日本電産がモータシステムの生産を強化
自動車関連企業が迫られる業態転換

 世界の自動車業界でも同じような変化が加速度的に進んでいる。5年後も10年後も、今日の世界の大手完成車メーカーが、その地位にあるとは言い難い。わが国自動車メーカーが環境変化に対応するためには、大胆な発想をもって業態を変えなければならない。例えば大手自動車メーカーが燃料電池の外販に取り組んでいることは注目に値する。

 米EV企業大手テスラの台頭に加え、アップル、中国のバイドゥなどがEVの設計・開発に取り組んでいる。各社はソフトウエアのアップデートによるEVの性能向上を重視している。つまり、スマートフォンのように、利用開始後もEVの性能が向上する。ソフトウエア開発に関しては既存の自動車メーカーよりもIT先端企業が強い。

 その生産ニーズを取り込むために、鴻海精密工業やカナダのマグナ・インターナショナルなどが自動車の受託製造体制の確立に取り組んでいる。また、わが国では、日本電産がモータシステムなどの生産を強化している。バッテリー分野では、中国の寧徳時代新能源科技(CATL)が価格競争力を発揮し、韓国のLG化学などもシェア拡大を目指している。
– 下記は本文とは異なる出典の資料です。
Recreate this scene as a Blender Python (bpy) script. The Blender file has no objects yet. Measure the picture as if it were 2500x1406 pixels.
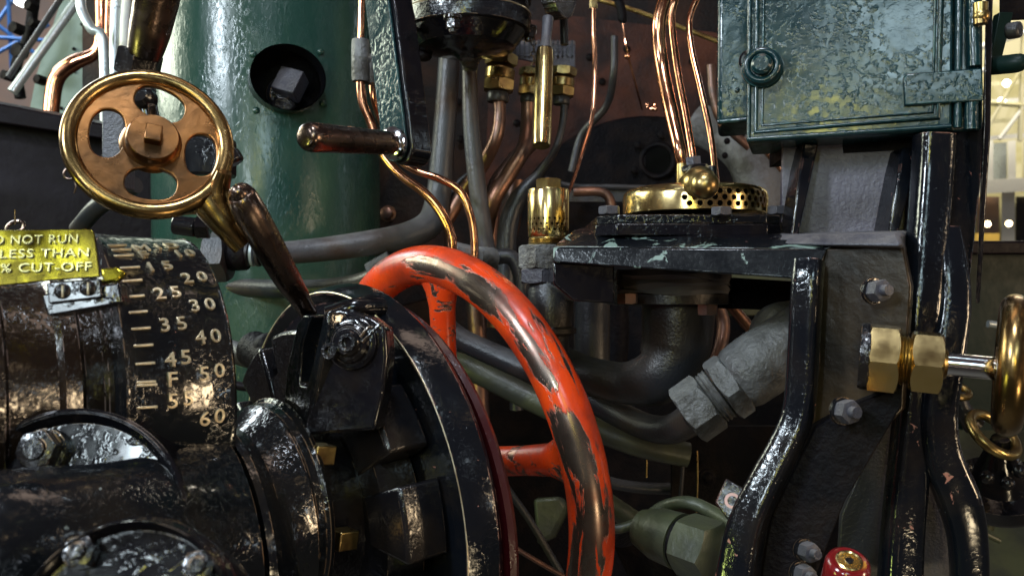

家電産業などが経験したように、分業が進むことによってEV開発のスピードは増す。そうした変化に、垂直統合型のビジネスモデルで対応することは難しい。

 今後、わが国の自動車メーカーを取り巻く事業環境は厳しさを増し、各社がより強い逆風に直面する可能性は高い。自動車産業が雇用をはじめ、わが国経済を支えてきたことを考えると、今後の日本経済の展開には慎重にならざるを得ない。

 逆に言えば、わが国経済が相応の安定と成長を目指すためには、企業が過去の発想にとらわれるのではなく、新しい発想をもって業態を転換させていかなければならない。わが国の自動車メーカーが米中などで需要を獲得している足元の状況は、自動車各社だけでなく、わが国経済全体が新しい発想の実現に取り組み、成長を目指す「最後のチャンス」と言っても過言ではない。